Spoken and written accounts of the Revolution
Spoken and written accounts of the Revolution
The Deutsche Bücherei has now also attempted to collect the printed matter, the literary, typographical expression of the Revolution...Carefully arranged and logically presented, the course of the Revolution unfolds based on the most ephemeral printing products of the day. What is interesting and astonishing is that a line of development actually emerges.

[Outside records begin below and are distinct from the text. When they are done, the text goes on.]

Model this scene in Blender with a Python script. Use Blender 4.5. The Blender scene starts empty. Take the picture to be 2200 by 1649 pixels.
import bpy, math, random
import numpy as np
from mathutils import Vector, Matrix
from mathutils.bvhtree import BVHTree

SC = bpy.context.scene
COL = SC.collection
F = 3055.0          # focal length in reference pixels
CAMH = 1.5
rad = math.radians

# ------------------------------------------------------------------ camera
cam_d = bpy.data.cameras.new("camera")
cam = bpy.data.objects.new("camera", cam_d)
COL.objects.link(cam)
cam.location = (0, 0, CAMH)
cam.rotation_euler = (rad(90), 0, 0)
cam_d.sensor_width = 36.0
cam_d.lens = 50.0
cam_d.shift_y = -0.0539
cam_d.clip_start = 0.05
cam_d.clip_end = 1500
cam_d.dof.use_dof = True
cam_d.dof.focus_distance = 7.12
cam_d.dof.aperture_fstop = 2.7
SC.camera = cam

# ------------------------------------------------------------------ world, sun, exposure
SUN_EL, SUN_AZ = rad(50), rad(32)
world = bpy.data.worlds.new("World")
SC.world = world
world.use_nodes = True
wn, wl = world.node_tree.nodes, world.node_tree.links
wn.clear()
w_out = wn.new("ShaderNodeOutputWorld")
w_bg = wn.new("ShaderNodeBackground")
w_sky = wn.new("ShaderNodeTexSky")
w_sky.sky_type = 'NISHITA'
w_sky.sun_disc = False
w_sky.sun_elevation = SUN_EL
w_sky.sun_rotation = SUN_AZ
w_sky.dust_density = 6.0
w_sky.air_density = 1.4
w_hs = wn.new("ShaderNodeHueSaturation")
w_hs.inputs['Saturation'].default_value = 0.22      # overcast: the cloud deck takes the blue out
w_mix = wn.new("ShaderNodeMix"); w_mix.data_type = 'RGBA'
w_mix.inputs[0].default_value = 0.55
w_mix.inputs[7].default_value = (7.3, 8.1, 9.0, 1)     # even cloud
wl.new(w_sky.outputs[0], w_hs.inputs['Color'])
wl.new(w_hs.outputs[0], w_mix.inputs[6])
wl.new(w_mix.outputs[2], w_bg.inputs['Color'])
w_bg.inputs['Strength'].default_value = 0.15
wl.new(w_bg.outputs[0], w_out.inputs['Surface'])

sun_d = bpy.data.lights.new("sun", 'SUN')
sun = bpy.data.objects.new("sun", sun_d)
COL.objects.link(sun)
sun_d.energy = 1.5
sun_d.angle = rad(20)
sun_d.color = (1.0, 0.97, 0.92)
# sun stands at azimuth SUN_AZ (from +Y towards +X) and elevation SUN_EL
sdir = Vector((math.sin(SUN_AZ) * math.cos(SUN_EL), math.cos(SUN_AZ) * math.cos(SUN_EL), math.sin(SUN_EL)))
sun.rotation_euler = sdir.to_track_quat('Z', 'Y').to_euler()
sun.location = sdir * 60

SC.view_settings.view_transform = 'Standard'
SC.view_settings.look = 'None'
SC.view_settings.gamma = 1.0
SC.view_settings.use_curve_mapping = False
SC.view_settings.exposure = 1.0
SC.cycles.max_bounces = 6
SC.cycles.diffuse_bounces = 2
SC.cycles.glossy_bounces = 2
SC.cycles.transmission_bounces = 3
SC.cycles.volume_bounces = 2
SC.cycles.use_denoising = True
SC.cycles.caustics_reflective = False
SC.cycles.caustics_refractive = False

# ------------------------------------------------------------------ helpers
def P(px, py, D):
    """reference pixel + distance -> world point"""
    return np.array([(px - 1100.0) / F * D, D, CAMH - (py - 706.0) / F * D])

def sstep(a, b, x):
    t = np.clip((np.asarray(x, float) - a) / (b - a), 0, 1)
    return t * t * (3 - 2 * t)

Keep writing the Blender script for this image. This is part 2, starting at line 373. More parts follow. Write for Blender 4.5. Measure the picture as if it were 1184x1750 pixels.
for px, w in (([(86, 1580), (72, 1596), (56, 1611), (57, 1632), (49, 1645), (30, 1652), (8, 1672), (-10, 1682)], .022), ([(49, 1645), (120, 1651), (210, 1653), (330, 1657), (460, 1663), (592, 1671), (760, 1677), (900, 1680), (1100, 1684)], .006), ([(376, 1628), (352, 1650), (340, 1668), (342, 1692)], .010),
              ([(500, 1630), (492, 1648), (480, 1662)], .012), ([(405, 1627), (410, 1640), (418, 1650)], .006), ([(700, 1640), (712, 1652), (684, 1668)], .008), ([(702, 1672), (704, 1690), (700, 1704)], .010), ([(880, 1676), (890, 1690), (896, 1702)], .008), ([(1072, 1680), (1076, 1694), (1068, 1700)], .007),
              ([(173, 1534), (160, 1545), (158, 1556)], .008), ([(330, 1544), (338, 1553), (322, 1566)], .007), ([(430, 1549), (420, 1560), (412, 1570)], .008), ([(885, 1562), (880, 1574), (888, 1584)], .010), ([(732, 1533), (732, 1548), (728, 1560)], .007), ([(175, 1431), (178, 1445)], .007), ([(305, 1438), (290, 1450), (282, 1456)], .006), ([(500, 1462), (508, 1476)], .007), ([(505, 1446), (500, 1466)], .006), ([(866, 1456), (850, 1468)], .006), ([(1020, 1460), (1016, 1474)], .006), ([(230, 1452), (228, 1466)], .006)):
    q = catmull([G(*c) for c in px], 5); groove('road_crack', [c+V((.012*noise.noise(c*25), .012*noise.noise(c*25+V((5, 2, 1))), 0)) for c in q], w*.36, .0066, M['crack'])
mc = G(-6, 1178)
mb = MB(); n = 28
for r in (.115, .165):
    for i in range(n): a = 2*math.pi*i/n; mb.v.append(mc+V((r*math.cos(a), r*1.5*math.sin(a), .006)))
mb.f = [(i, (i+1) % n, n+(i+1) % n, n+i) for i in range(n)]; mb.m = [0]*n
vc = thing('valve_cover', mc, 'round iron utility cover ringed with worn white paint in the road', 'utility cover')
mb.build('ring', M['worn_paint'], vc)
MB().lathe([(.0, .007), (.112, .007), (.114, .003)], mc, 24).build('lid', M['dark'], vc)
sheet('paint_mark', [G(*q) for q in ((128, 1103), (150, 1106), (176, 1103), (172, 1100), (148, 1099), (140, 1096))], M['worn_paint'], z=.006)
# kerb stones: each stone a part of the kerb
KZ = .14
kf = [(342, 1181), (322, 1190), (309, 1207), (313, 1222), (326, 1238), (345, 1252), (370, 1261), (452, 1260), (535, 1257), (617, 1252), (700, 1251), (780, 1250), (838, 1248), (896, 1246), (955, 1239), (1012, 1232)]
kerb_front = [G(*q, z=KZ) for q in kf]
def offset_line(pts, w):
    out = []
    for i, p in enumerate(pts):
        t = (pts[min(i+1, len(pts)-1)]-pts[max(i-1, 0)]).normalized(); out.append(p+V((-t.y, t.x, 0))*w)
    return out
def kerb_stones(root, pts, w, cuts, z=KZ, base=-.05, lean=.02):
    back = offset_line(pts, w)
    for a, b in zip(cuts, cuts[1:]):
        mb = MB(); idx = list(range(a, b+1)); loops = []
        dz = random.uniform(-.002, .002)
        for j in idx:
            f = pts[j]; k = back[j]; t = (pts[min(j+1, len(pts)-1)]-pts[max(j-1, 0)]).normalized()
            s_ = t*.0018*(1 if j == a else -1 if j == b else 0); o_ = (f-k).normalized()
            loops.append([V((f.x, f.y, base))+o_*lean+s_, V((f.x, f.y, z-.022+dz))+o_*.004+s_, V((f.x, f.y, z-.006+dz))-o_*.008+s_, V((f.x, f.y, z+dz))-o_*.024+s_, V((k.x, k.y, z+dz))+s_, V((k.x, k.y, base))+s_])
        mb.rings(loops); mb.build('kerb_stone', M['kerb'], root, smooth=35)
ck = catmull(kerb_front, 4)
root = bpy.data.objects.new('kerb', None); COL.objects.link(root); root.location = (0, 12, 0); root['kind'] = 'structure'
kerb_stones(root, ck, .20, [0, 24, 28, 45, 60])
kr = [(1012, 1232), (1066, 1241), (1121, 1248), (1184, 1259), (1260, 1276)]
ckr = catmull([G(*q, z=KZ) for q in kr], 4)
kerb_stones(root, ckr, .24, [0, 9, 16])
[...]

H. Natonek, Leipziger Zeitung und Handelsblatt für Sachsen, 15.4.1919
In spring 1919 the Deutsche Bücherei staged an exhibition dedicated to revolutionary printed matter which, according to its own account, attracted large numbers of visitors. To one side of today's loans desk the visitors saw, on their way to the reading room, the documents of the workers' and soldiers' councils which had seized political control in winter 1918/19 in many towns and cities. They also saw party leaflets, notices, official forms and appeals to prisoners of war. Two cabinets and display cases alone were devoted to bureaucratic documents from this period of upheaval. On the wall there were e.g. special editions of the newspapers on the outbreak of the Revolution, the Berlin Spartacist uprising and the Leipzig general strike in February-March 1919. A great deal of space was also devoted to propaganda aimed at recruiting women into politics and to the many political newspapers. Visitors could find books on specific contemporary issues such as the national boundary line, the new status quo or the relationship between the state and the education system. The exhibition of media works collected from the outbreak of the Revolution contributed to the ongoing discussion regarding the reshaping of society.